*WHAT NEEDS TO BE DONE*.
Pictures do not belong in the output. Reproduce exactly the lines from the start of the records through the line with "dirt_at=.55), reg, ang=60)".

*Excerpt from a dataset*.
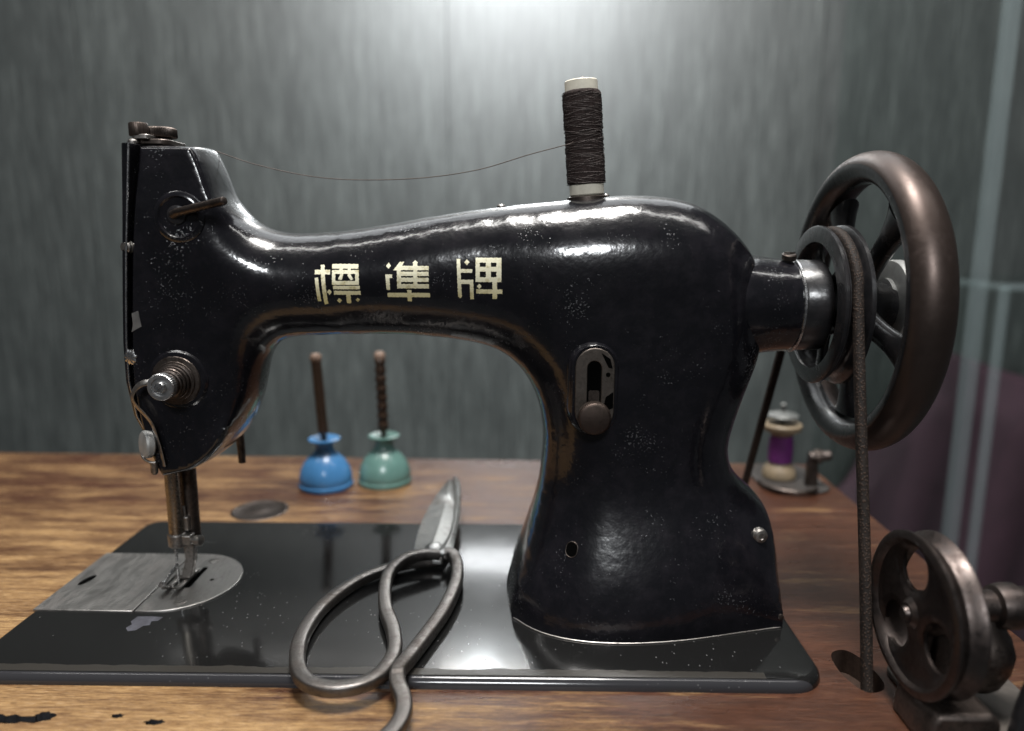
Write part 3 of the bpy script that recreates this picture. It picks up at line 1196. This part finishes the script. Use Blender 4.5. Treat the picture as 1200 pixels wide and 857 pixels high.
mb.prism([(c[0] + 9.0, c[1] - 1), (c[0] + 5.4, c[1] - 3.5), (c[0] + 4.4, c[1] - 8), (c[0] + 6.4, c[1] - 10.0), (c[0] + 9.0, c[1] - 9)], yf - 2.06, yf - 1.7, 'xz')
obj('dark_notch', mb, HOLE, reg)
mb = MB()
kz = c[1] - 12.4
mb.lathe([(0, 2.6), (5, 2.6)], (c[0] - .6, yf - 1, kz), (0, -1, 0), n=24)
mb.lathe([(4.5, 7.2), (5.0, 7.9), (9.6, 7.9), (10.4, 7.4), (10.7, 6.6), (10.8, 0)], (c[0] - .6, yf - 1, kz), (0, -1, 0), n=224, rf=lambda k, a, r, th: r * (1 + .018 * math.cos(56 * th)) if r > 7.5 else r)
obj('regulator_knob', mb, metal('knob_brown', (.1, .075, .065), (.35, .5), dirt=(.05, .04, .034), dirt_at=.55), reg, ang=60)

# oil hole low on the pillar, and the recessed screw pad at the right foot
xh, zh = 281.5, 40.5
yh, nh = front(xh, zh)
nh = Vector((nh.x, nh.y, nh.z))
if nh.y > 0:
    nh = -nh
mb = MB()
mb.lathe([(-.5, 3.1), (.15, 3.1), (.25, 2.95), (.15, 2.8), (-1, 2.75)], (xh, yh, zh), tuple(nh), n=28, rf=lambda k, a, r, th: r * (1 + .28 * abs(math.cos(th))))
oh = obj('oil_hole', mb, DARKSTEEL, body)
mb = MB()
mb.lathe([(-.3, 2.78), (.22, 2.78), (.22, 0)], (xh, yh, zh), tuple(nh), n=28, rf=lambda k, a, r, th: r * (1 + .28 * abs(math.cos(th))))
obj('hole', mb, HOLE, oh)
xs_, zs_ = 376.5, 45.0
ys_, ns_ = front(xs_, zs_)
if ns_.y > 0:
    ns_ = -ns_
mb = MB()
mb.lathe([(-1, 3.9), (1.6, 3.7), (2.4, 2.9), (2.6, 1.6), (2.0, 1.3), (2.0, 0)], (xs_, ys_, zs_), (ns_.x * .5 - .1, -1, .05), n=32)
obj('foot_screw', mb, STEEL, body)
# small set screw at the bottom corner
mb = MB()
y_, n_ = front(386.5, 6)
mb.lathe([(-1, 1.5), (.6, 1.4), (.9, 0)], (386.5, y_, 6), (0, -1, 0), n=16)
obj('set_screw', mb, DARKSTEEL, body)

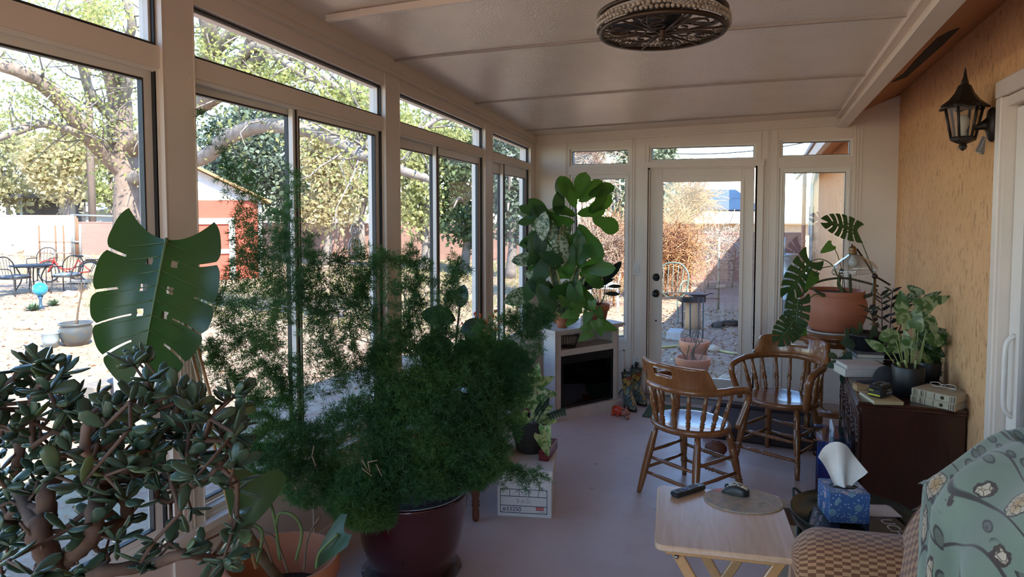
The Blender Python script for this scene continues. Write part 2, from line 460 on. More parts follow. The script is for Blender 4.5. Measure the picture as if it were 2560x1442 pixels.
def ring(mb, y0, y1, z0, z1, wy, wz, x0, x1, m=0):
    wb(mb, y0, y0 + wy, z0, z1, x0, x1, m); wb(mb, y1 - wy, y1, z0, z1, x0, x1, m)
    wb(mb, y0 + wy, y1 - wy, z0, z0 + wz, x0, x1, m); wb(mb, y0 + wy, y1 - wy, z1 - wz, z1, x0, x1, m)
wn = 0
bays = [(-0.60, 0.28), (0.44, 1.977), (2.130, 3.546), (3.712, 5.032), (5.189, 6.118)]  # first bay is out of view, added to let in more light
for bi, (a, c) in enumerate(bays):
    wn += 1
    b = MB(); ring(b, a, c, 2.11, 2.245, 0.02, 0.012, XL - 0.075, XL - 0.035); ring(b, a + .004, c - .004, 2.114, 2.241, 0.006, 0.004, XL - 0.035, XL - 0.02, 1)
    w = struct('window_%d' % wn, b, [whitesash, dark])
    g = MB(); wb(g, a + 0.02, c - 0.02, 2.122, 2.233, XL - 0.058, XL - 0.053); struct('transom_glass', g, glass, w)
    wn += 1
    b = MB(); ring(b, a, c, KN, 2.06, 0.018, 0.012, XO, XL - 0.012)
    wb(b, a, c, KN, KN + 0.03, XL - 0.06, XL - 0.02)
    w = struct('window_%d' % wn, b, [whitesash, dark])
    mid = a + (c - a) * (0.46 if bi == 2 else (0.43 if bi == 3 else (0.36 if bi == 4 else 0.30)))
    # outer sash (nearer half) and inner sash (farther half)
    for nm, y0, y1, x0, x1 in (('sash', a + 0.012, mid + 0.03, XL - 0.085, XL - 0.062), ('sash', mid - 0.02, c - 0.012, XL - 0.055, XL - 0.03)):
        tb = (.020, .020, .020, .045, .080)[bi]; s_ = MB(); ring(s_, y0, y1, KN + 0.03, 2.05, 0.042, tb, x0, x1); ring(s_, y0 + 0.042, y1 - 0.042, KN + 0.03 + tb, 2.05 - tb, 0.006, 0.005, x0 + 0.004, x1 + 0.002, 1)
        so_ = struct(nm, s_, [whitesash, dark], w)
        g = MB(); wb(g, y0 + 0.044, y1 - 0.044, KN + 0.03 + tb, 2.05 - tb, (x0 + x1) / 2 - 0.003, (x0 + x1) / 2 + 0.003); struct('pane', g, glass, so_)
    # dark screen track at the far jamb
    s_ = MB(); wb(s_, mid - 0.004, mid + 0.004, KN + 0.03, 2.05, XL - 0.03, XL - 0.024, 1); wb(s_, c - 0.02, c - 0.013, KN, 2.05, XL - 0.028, XL - 0.012, 1)
    struct('track', s_, [whitesash, dark], w)
    if bi in (2, 3):
        s_ = MB(); wb(s_, mid + 0.002, mid + 0.010, 1.0, 1.14, XL - 0.03, XL - 0.018); struct('pull', s_, [whitesash], w)

# ---- the end wall with the door
def xb(mb, x0, x1, z0, z1a, z1b, y0, y1, m=0):
    V = [(x, y, z) for y in (y0, y1) for x, z in ((x0, z0), (x1, z0), (x1, z1b), (x0, z1a))]
    mb.add(V, [(0, 1, 2, 3), (7, 6, 5, 4), (0, 4, 5, 1), (1, 5, 6, 2), (2, 6, 7, 3), (3, 7, 4, 0)], m)
def topz(x): return 2.385 + (x - XL) * 0.030 if x < 0.52 else 2.46 + (x - 0.52) * 0.36
YI, YO = YB, YB + 0.10
b = MB()
ops = [(-1.775, -1.215), (-1.046, -0.148), (0.035, 0.585)]
edges = [XL - 0.1, -1.775, -1.215, -1.046, -0.148, 0.035, 0.585]
xb(b, XL - 0.1, -1.775, -0.15, topz(XL - .1), topz(-1.775), YI, YO)
xb(b, -1.215, -1.046, -0.15, topz(-1.215), topz(-1.046), YI, YO)
xb(b, -0.148, 0.035, -0.15, topz(-0.148), topz(0.035), YI, YO)
xb(b, 0.585, XR + 0.02, -0.15, topz(0.585), topz(XR), YI, YO)
b.bb(-1.775, -1.215, YI, YO, -0.15, 0.49); xb(b, -1.775, -1.215, 2.245, topz(-1.775), topz(-1.215), YI, YO); b.bb(-1.775, -1.215, YI, YO, 2.01, 2.085)
b.bb(0.035, 0.585, YI, YO, -0.15, 0.62); xb(b, 0.035, 0.585, 2.27, topz(0.035), topz(0.585), YI, YO); b.bb(0.035, 0.585, YI, YO, 2.04, 2.122)
xb(b, -1.046, -0.148, 2.255, topz(-1.046), topz(-0.148), YI, YO); b.bb(-1.046, -0.148, YI, YO, 2.06, 2.112)
# sloping trim under the ceiling
for dz0, dz1, dy in ((-0.075, 0.02, 0.02), (-0.082, -0.074, 0.028), (-0.06, -0.055, 0.026)):
    V = [(x, y, topz(x) - 0.01 + dz) for y in (YI - dy, YI) for x, dz in ((XL + 0.02, dz0), (0.53, dz0), (0.53, dz1), (XL + 0.02, dz1))]
    b.add(V, [(0, 1, 2, 3), (7, 6, 5, 4), (0, 4, 5, 1), (1, 5, 6, 2), (2, 6, 7, 3), (3, 7, 4, 0)])
V = [(x, y, topz(x) - 0.015 + dz) for y in (YI - 0.02, YI) for x, dz in ((0.53, -0.06), (XR, -0.06), (XR, 0.0), (0.53, 0.0))]
b.add(V, [(0, 1, 2, 3), (7, 6, 5, 4), (0, 4, 5, 1), (1, 5, 6, 2), (2, 6, 7, 3), (3, 7, 4, 0)])
for x in (-1.81, -1.795, -1.195, -1.175, -1.08, -0.112, -0.06, -0.045, 0.015, 0.605, 0.625, 0.65):          # narrow reveals of the posts
    b.bb(x - 0.003, x + 0.003, YI - 0.005, YI, 0.02, topz(x) - 0.09)
for x in (-1.19, -1.10, -0.03, 0.61, 0.86):
    for z in (0.5, 1.2, 1.7, 2.14): b.box((x, YI - 0.003, z), (0.008, 0.006, 0.008))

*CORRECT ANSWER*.
Write part 3 of the bpy script that recreates this picture. It picks up at line 1196. This part finishes the script. Use Blender 4.5. Treat the picture as 1200 pixels wide and 857 pixels high.
mb.prism([(c[0] + 9.0, c[1] - 1), (c[0] + 5.4, c[1] - 3.5), (c[0] + 4.4, c[1] - 8), (c[0] + 6.4, c[1] - 10.0), (c[0] + 9.0, c[1] - 9)], yf - 2.06, yf - 1.7, 'xz')
obj('dark_notch', mb, HOLE, reg)
mb = MB()
kz = c[1] - 12.4
mb.lathe([(0, 2.6), (5, 2.6)], (c[0] - .6, yf - 1, kz), (0, -1, 0), n=24)
mb.lathe([(4.5, 7.2), (5.0, 7.9), (9.6, 7.9), (10.4, 7.4), (10.7, 6.6), (10.8, 0)], (c[0] - .6, yf - 1, kz), (0, -1, 0), n=224, rf=lambda k, a, r, th: r * (1 + .018 * math.cos(56 * th)) if r > 7.5 else r)
obj('regulator_knob', mb, metal('knob_brown', (.1, .075, .065), (.35, .5), dirt=(.05, .04, .034), dirt_at=.55), reg, ang=60)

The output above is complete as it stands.